The theory is that “polluters pay,” while the tax hikes may also discourage driving. Taxes will also jump on all cars, by nearly 37 percent for fossil-fueled vehicles. Hybrid cars won’t get as much of a tax break as before unless they can operate on batteries over a distance of at least 100 kilometers. Electric cars can continue to lose some of their tax advantages, too, with the government proposing they should now pay just as high annual registration fees on their cars as everyone else (around NOK 3,000). They will get a slight reduction, however, on car insurance taxes.

Taxes on tobacco are rising again by as much as 6.5 percent and electricity taxes will only be slightly lowered despite all the calls for tax relief at a time of record-high electricity rates. Another tax hike that may be increased if the Greens Party gets any influence is the controversial airline seat tax, which may vary from NOK 80 to NOK 214.

One area of higher proposed taxation is on recreational property, second homes, and homes with market values of more than NOK 15 million. They’ve suddenly become subject to higher value assessments, which would in turn increase the amount of taxpayers’ taxable net worth.

The government thinks current taxable value on holiday homes (hytter), for example, is artifically low and should be raised, which would also raise personal fortunes subject to tax. Homes with a market value of more than NOK 15 million may see fully 50 percent of the value of over NOK 15 million suddenly included in calculation of net worth, instead of the 25 percent subject to fortune tax in less-expensive residences.

At the same time, though, the outgoing conservative government has proposed raising the deductible amount on taxable net worth to NOK 1.6 million per person, thus NOK 3.2 million for couples. The actual tax rate on remaining taxable net worth is set to remain at the current 0.85 percent.

These and other tax hikes are all aimed at making sure Norway has the resources for a sustainable welfare state. Spending proposals, meanwhile, include nearly NOK 53 billion for “district development,” possibly another offensive strike at the rural-oriented Center Party. Defense spending is due to rise again, to around NOK 69 billion, while NOK 800 million is earmarked for programs aimed at making sure more young Norwegians complete high school.

Another NOK 243 million was proposed to fund a new search and rescue helicopter base in Tromsø in Northern Norway, while NOK 2 billion was set aside for local governments around the country to spend in line with local needs. The outgoing government urges an end to Corona compensation programs, while the Labour Party want to keep funding them through the end of the year.

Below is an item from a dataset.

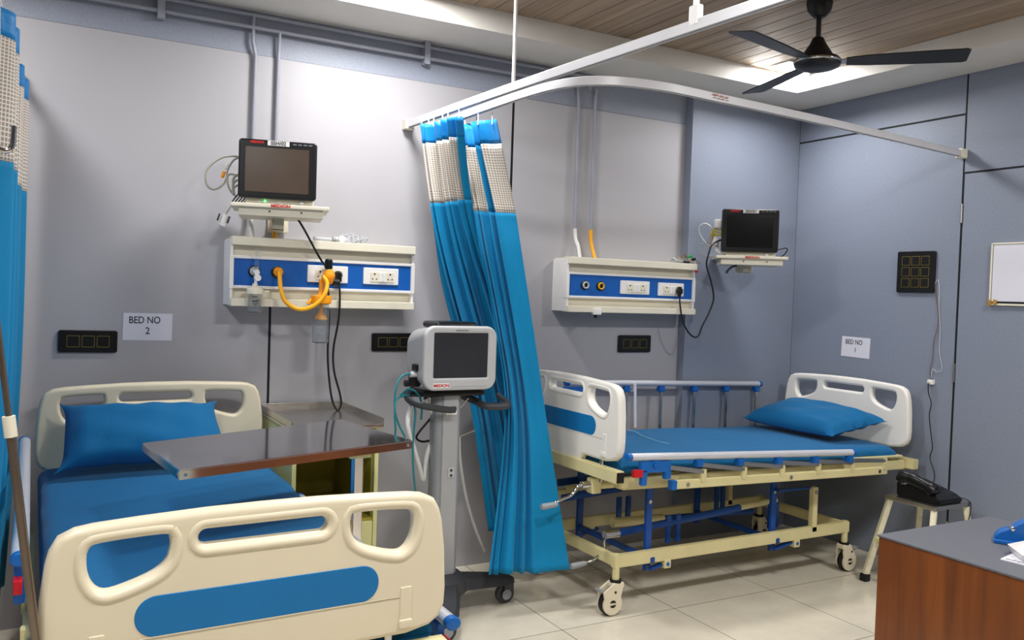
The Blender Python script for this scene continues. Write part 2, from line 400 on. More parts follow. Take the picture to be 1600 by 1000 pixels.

Debate over the state budget is due to begin next week, after Labour Party leader Jonas Gahr Støre presents his new government coalition platform and all the new ministers involved. Some commentators predict around NOK 10 billion may be shifted around, but there won’t be time to make massive changes in the budget. Next year the new government will get its first chance to present its own state budget, with all the political priorities it entails.